B Is for Burglar was published by Holt, Rinehart and Winston in 1985. Beverly Danziger hires Kinsey to find her sister Elaine Boldt, who has disappeared from her winter residence in Florida. What begins as a routine missing-person case becomes something darker when evidence suggests that Elaine may not have disappeared voluntarily — and that her absence is connected to a fire, a death, and a decades-old pattern of fraud.
The novel deepens Kinsey’s character and establishes the series’ rhythm: cases that begin simply and grow complex, with Kinsey’s dogged investigation peeling away layers of deception to reveal the squalid human motivations beneath.
The Locate Job
Grafton’s genius was finding murder in the mundane. A missing-person locate — the bread and butter of real private investigation — becomes the vehicle for exploring greed, family dysfunction, and the elaborate lies people construct to sustain criminal enterprises. The Florida sections give the novel a dual-coast geography that distinguishes it from the California-bound first entry.
Kinsey’s World
The novel establishes the domestic details that make Kinsey one of mystery fiction’s most vivid characters: her converted garage apartment behind Henry Pitts’s house, her preference for peanut-butter sandwiches, her complicated relationship with landlord Henry (a retired baker in his eighties who becomes her surrogate family). These details are never decorative; they establish Kinsey as a woman who has constructed a life of deliberate simplicity.

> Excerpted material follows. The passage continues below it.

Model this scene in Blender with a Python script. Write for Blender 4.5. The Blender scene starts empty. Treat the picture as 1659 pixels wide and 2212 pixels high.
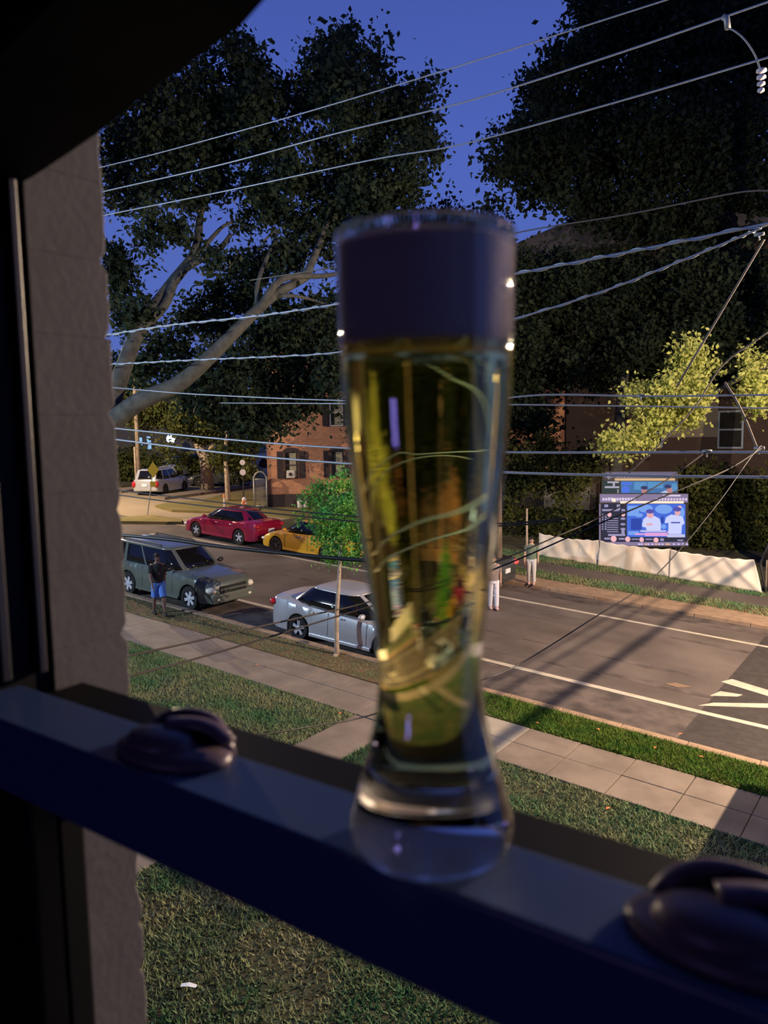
import bpy, bmesh, math, random
import numpy as np
from mathutils import Vector, Matrix
random.seed(7)
SC = bpy.context.scene
COL = SC.collection
PI = math.pi
# ------------------------------------------------------------------ camera
F_PX, CX, CY = 1700.0, 829.5, 1106.0
def _n(v): return v / np.linalg.norm(v)
_nad = _n(np.array([1110 - CX, 17000 - CY, F_PX]))
_lft = np.array([-1540 - CX, 975 - CY, F_PX]); _lft = _n(_lft - _nad * np.dot(_lft, _nad))
_Z = -_nad; _X = -_lft; _Y = np.cross(_Z, _X)
ROT = np.array([_X, _Y, _Z])          # world axes seen by the camera (x right, y down, z forward)
cam_d = bpy.data.cameras.new('camera'); cam = bpy.data.objects.new('camera', cam_d); COL.objects.link(cam)
cam_d.sensor_fit = 'HORIZONTAL'; cam_d.sensor_width = 27.0; cam_d.lens = F_PX / 1659 * 27.0
cam_d.clip_start = 0.01; cam_d.clip_end = 500
_r, _d, _f = ROT[:, 0], ROT[:, 1], ROT[:, 2]
cam.matrix_world = Matrix(((_r[0], -_d[0], -_f[0], 0), (_r[1], -_d[1], -_f[1], 0), (_r[2], -_d[2], -_f[2], 0), (0, 0, 0, 1)))
cam_d.dof.use_dof = True; cam_d.dof.focus_distance = 22.0; cam_d.dof.aperture_fstop = 10.0
SC.camera = cam
# ------------------------------------------------------------------ view, sky, lights
vs = SC.view_settings
SC.display_settings.display_device = 'sRGB'
vs.view_transform = 'Standard'; vs.look = 'None'; vs.gamma = 1.0; vs.exposure = 0.0; vs.use_curve_mapping = False
SC.cycles.use_denoising = True
SC.cycles.max_bounces = 12; SC.cycles.transmission_bounces = 12; SC.cycles.transparent_max_bounces = 12
SC.cycles.diffuse_bounces = 3; SC.cycles.glossy_bounces = 4
SC.cycles.caustics_refractive = True; SC.cycles.caustics_reflective = False
SC.cycles.sample_clamp_indirect = 8.0
W = bpy.data.worlds.new('dusk_sky'); SC.world = W; W.use_nodes = True
nt = W.node_tree; nt.nodes.clear()
wo = nt.nodes.new('ShaderNodeOutputWorld'); bg = nt.nodes.new('ShaderNodeBackground')
tc = nt.nodes.new('ShaderNodeTexCoord'); sx = nt.nodes.new('ShaderNodeSeparateXYZ'); rp = nt.nodes.new('ShaderNodeValToRGB')
nt.links.new(tc.outputs['Generated'], sx.inputs[0]); nt.links.new(sx.outputs['Z'], rp.inputs[0])
nt.links.new(rp.outputs[0], bg.inputs[0]); nt.links.new(bg.outputs[0], wo.inputs[0])
rp.color_ramp.elements[0].position = 0.0; rp.color_ramp.elements[0].color = (0.095, 0.15, 0.47, 1)
rp.color_ramp.elements[1].position = 0.75; rp.color_ramp.elements[1].color = (0.032, 0.05, 0.22, 1)
_e = rp.color_ramp.elements.new(0.30); _e.color = (0.076, 0.130, 0.49, 1)
_e = rp.color_ramp.elements.new(0.50); _e.color = (0.054, 0.092, 0.38, 1)
bg.inputs[1].default_value = 1.0
def lamp(name, loc, power, col, r=0.15, kind='POINT', target=None, size=None, angle=None):
    l = bpy.data.lights.new(name, kind); l.energy = power; l.color = col
    if kind in ('POINT', 'SPOT'): l.shadow_soft_size = r
    if kind == 'AREA': l.size = size
    if kind == 'SPOT': l.spot_size = angle; l.spot_blend = 0.6
    o = bpy.data.objects.new(name, l); COL.objects.link(o); o.location = loc
    if target is not None:
        o.rotation_euler = (Vector(target) - Vector(loc)).to_track_quat('-Z', 'Y').to_euler()
    return o
lamp('street_lamp_light', (4.0, 17.0, 2.75), 17500, (1.0, 0.73, 0.50), 0.04)            # warm lamp over the road, right of the frame
lamp('path_lamp_light', (1.3, 25.2, 1.95), 3500, (1.0, 0.74, 0.50), 0.10)               # second warm lamp across the street
lamp('corner_lamp_light', (-38.5, 21.0, 4.6), 13000, (1.0, 0.76, 0.48), 0.12)           # warm lamp at the side street
lamp('facade_flood_light', (-24.0, 1.2, 1.5), 8500, (0.66, 0.82, 1.0), 0.10, 'SPOT', (-12, 16, -5.5), angle=2.0)   # cool flood on the house front
lamp('room_lamp_light', (0.55, -1.5, 0.55), 0.3, (0.30, 0.22, 1.0), 0.05)             # violet lamp inside the room
lamp('far_flood_light', (-66, 49, 2.6), 2500, (0.45, 0.6, 1.0), 0.15)                # bluish flood on the far house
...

Collecting B Is for Burglar
First edition (Holt, Rinehart and Winston, New York, 1985): Boards with dust jacket.
Approximate market values:
- Fine in dust jacket: $200–$500
- Signed first edition: $400–$1,000
Projected values (2026–2036): Strong appreciation. Early alphabet novels are increasingly scarce in fine condition.
Frequently Asked Questions
Do I need to read the alphabet series in order? Each novel is a self-contained mystery, but character development is cumulative. Reading in order is recommended.
Why the three-year gap between A and B? Grafton was still building the series’ commercial audience. By the mid-1990s, she was publishing annually.